FİKRET YILDIRIM


ZAMAN ZAMAN

.


Zaman iter her şeyi ve önüne katarak bilinemezden getirip bilinemeze götürür. 

Zamanla ana rahmine itiliriz, oradan bu dünyaya, bu dünyadan da önce annemizin kucağına sonra sokağımıza, ülkemize ve dünyanın çeşitli yerlerine ve en sonunda da toprağın altına bırakılırız.

Varoluş harekettir, sınırsız ve sonsuz değişim ve yer değiştirmedir. Hep değişerek, değiştirilerek, hareket ederek, ettirilerek durmamacasıya biçim değiştirerek, her defasında başka görüntülerle görünüp görünüp gözden yiteriz.

Görünür, canlı olarak var oluruz; görünmez, düşünce ve ölçülemez enerji olarak yok oluruz. 

Harekettir varoluş, kımıl kımıl kımıldamaktır; durağanlıksa yok oluş, yokluğun varlığı, varlığın yokluğudur.

Her şey her an ölçülemez devinimlerle akar gider evrenin ölçülemezliğinde.
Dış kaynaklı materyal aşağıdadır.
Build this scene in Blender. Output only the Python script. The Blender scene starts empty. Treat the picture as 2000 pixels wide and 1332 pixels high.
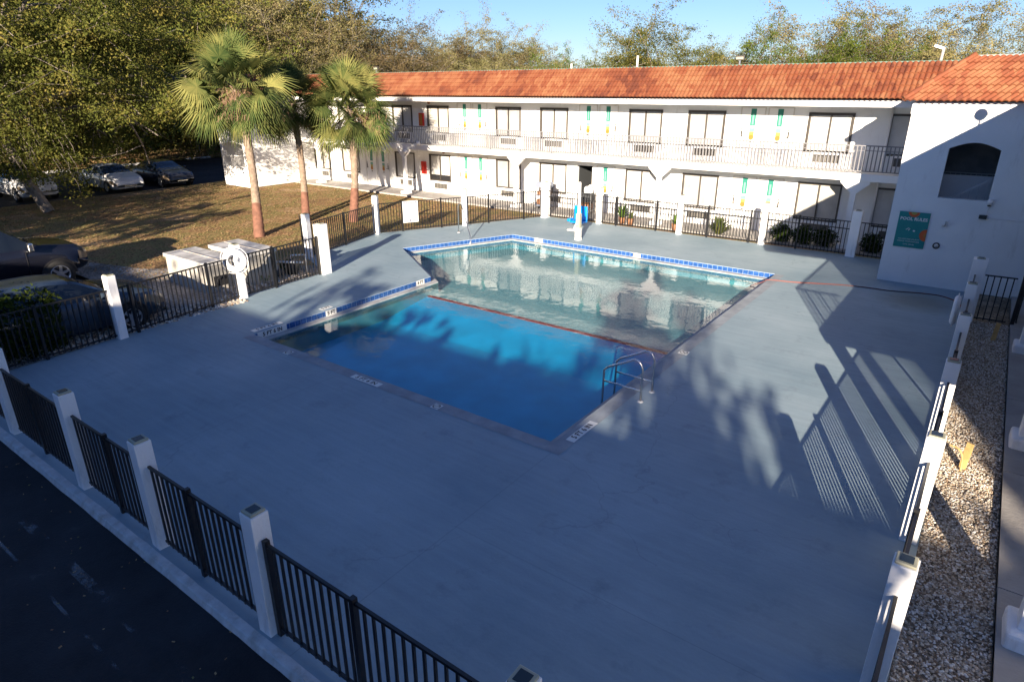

Önce var oluruz, sonra var olduğumuzu sanırız, daha sonra da birdenbire kayboluruz. Karanlıktan gelir, karanlığa döneriz. Bitmek bilmez, sayılamayacak sonsuzluktaki çemberlerin kozmik dansıdır anlayabilemeyip anlatabilemediğimiz.

Tek ve asla anlaşılamayacak olan zamandır. Mekân onun yanılsamasıdır.

Getirilip götürülmesek mekânın hiç bir anlamı olmayacaktır.

Ne mi demeye çalışıyorum:

Bugün şimdi burada, orada ve her yerde her ne kadar mutlu ya da mutsuz, zengin ya da fakir, güçlü ya da zayıf, sevinçli ya da üzgün olursak olalım, zamanın hışmından hiç birimiz kurtulamayacaktır.

Soncası da kulübeleri ve piramitleri, sarayları ve kervansarayları zaman yaptırtır, zaman yıktırtır.

Çünkü zaman, doğum ve ölümün anasıdır; sonsuza dek doğurur ve öldürür.